→ EXERCISE INSTRUCTIONS: Repeat everything from the line holding "Build this scene" to the line holding "SC = bpy.context.scene", inclusive, exactly. Leave out the rest.

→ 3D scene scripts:
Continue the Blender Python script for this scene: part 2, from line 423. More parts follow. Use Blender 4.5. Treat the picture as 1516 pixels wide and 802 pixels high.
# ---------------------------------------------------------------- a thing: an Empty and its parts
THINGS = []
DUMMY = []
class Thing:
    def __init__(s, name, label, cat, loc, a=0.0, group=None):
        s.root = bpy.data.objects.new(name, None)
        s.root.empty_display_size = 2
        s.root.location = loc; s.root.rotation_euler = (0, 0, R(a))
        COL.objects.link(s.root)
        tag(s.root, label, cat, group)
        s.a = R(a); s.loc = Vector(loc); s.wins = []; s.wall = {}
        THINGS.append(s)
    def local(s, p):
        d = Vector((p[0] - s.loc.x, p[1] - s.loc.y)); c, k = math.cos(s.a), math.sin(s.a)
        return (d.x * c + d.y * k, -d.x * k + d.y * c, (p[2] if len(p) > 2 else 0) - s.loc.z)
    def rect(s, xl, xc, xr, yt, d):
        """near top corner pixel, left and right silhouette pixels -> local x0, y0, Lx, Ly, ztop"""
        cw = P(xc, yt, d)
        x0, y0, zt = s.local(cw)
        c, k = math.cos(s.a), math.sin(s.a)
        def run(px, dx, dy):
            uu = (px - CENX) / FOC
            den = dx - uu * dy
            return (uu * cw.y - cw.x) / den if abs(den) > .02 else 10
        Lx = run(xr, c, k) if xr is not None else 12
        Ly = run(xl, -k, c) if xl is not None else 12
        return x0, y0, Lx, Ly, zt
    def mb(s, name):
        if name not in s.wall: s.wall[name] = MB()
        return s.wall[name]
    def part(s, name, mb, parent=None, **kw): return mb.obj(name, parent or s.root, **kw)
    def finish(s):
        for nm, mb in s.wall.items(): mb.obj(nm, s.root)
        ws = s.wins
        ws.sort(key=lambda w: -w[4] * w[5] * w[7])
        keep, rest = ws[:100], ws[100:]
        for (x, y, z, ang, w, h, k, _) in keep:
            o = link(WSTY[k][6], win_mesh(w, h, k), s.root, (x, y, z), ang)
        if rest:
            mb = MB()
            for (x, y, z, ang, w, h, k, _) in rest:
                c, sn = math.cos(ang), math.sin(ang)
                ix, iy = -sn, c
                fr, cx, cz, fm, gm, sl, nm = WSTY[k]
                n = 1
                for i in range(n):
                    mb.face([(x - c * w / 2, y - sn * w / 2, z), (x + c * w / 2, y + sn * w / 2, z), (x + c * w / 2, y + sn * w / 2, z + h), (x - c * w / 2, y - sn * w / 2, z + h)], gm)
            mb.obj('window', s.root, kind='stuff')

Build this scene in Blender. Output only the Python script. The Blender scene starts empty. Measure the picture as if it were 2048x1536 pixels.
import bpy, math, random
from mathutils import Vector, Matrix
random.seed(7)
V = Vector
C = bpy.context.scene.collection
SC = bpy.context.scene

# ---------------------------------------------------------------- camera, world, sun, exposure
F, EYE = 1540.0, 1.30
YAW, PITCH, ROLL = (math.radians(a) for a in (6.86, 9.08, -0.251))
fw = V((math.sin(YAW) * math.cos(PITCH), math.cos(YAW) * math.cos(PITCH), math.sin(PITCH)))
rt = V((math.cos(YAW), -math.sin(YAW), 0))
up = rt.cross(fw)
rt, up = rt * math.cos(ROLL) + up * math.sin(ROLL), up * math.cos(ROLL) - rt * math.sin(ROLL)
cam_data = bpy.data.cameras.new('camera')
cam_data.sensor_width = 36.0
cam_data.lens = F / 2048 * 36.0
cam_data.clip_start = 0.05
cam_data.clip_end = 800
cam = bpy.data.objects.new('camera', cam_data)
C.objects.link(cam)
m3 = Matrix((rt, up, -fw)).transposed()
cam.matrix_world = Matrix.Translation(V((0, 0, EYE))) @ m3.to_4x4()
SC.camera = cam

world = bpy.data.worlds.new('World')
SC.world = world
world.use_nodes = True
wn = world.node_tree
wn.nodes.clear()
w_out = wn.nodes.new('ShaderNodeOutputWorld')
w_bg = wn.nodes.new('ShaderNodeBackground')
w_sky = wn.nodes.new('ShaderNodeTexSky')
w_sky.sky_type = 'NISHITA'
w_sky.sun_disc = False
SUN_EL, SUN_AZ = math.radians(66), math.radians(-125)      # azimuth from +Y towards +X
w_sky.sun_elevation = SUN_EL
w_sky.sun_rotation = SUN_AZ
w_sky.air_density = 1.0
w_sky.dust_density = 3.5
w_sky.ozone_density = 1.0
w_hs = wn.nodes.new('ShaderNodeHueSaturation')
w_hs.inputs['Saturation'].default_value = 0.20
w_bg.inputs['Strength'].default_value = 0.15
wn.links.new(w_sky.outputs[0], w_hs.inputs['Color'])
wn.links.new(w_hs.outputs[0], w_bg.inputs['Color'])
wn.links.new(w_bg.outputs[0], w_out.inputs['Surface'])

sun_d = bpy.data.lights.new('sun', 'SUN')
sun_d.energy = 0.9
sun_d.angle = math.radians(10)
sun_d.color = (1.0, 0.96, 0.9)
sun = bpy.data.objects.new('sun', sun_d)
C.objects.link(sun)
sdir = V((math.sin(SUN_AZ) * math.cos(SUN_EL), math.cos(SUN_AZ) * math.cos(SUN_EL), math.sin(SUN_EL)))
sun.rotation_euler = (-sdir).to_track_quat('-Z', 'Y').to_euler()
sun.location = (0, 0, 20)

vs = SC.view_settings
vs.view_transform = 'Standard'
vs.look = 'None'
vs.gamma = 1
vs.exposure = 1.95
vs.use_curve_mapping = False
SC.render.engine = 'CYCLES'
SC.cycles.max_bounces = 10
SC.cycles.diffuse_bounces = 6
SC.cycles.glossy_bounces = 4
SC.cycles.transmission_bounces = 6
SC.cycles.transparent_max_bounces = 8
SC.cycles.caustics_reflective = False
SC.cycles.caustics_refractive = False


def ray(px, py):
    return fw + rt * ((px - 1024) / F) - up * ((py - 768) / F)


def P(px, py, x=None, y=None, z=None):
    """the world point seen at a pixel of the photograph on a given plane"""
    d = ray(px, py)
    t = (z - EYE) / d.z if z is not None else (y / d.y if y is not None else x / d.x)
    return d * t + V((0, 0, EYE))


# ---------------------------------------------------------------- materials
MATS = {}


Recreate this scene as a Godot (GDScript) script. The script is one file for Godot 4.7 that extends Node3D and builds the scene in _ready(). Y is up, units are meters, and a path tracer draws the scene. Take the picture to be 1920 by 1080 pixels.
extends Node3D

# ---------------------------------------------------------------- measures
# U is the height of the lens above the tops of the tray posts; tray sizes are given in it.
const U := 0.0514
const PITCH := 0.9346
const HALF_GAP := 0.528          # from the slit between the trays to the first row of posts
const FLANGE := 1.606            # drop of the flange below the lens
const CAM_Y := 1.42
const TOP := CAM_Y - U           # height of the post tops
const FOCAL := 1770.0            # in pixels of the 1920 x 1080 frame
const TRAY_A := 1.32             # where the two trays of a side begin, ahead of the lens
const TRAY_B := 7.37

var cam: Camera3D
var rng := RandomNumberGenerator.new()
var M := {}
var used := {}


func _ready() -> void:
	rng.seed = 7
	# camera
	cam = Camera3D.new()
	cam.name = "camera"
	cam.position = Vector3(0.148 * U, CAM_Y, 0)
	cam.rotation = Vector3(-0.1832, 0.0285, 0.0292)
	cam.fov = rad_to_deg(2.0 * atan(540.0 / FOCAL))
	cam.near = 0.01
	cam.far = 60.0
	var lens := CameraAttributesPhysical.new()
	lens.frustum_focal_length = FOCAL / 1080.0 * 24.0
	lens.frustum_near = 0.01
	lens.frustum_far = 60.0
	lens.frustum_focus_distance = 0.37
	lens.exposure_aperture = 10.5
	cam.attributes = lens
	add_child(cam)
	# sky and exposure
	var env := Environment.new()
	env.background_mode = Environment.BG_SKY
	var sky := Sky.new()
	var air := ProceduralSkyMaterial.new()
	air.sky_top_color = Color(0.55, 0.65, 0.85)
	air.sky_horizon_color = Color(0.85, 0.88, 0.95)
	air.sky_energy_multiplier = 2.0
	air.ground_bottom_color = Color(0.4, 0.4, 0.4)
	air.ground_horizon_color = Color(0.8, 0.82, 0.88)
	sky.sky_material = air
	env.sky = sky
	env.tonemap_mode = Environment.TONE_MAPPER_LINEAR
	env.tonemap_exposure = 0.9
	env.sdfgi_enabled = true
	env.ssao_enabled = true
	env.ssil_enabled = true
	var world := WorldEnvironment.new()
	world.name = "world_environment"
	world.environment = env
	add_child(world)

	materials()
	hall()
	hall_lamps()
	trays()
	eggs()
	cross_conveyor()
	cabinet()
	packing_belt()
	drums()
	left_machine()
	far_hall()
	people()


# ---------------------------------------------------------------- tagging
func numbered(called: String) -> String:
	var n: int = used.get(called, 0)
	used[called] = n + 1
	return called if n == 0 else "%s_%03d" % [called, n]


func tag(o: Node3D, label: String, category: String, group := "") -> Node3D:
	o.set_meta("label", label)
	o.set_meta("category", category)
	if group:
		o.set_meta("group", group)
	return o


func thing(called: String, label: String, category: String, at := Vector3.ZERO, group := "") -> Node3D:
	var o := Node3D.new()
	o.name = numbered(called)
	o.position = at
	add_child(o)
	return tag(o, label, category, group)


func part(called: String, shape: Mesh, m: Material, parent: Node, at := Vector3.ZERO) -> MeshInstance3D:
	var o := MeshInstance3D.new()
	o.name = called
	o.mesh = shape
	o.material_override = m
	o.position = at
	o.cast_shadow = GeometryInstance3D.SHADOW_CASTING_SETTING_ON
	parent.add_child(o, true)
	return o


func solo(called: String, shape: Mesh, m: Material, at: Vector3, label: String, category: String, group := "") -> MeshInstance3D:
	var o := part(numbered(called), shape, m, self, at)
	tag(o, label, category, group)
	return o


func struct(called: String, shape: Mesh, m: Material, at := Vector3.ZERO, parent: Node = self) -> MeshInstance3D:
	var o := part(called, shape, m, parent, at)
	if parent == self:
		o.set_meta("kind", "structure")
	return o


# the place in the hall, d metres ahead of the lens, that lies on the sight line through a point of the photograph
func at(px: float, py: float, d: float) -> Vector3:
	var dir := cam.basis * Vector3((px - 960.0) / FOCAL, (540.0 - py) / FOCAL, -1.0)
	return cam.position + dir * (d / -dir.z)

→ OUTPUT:
Build this scene in Blender. Output only the Python script. The Blender scene starts empty. Measure the picture as if it were 2048x1536 pixels.
import bpy, math, random
from mathutils import Vector, Matrix
random.seed(7)
V = Vector
C = bpy.context.scene.collection
SC = bpy.context.scene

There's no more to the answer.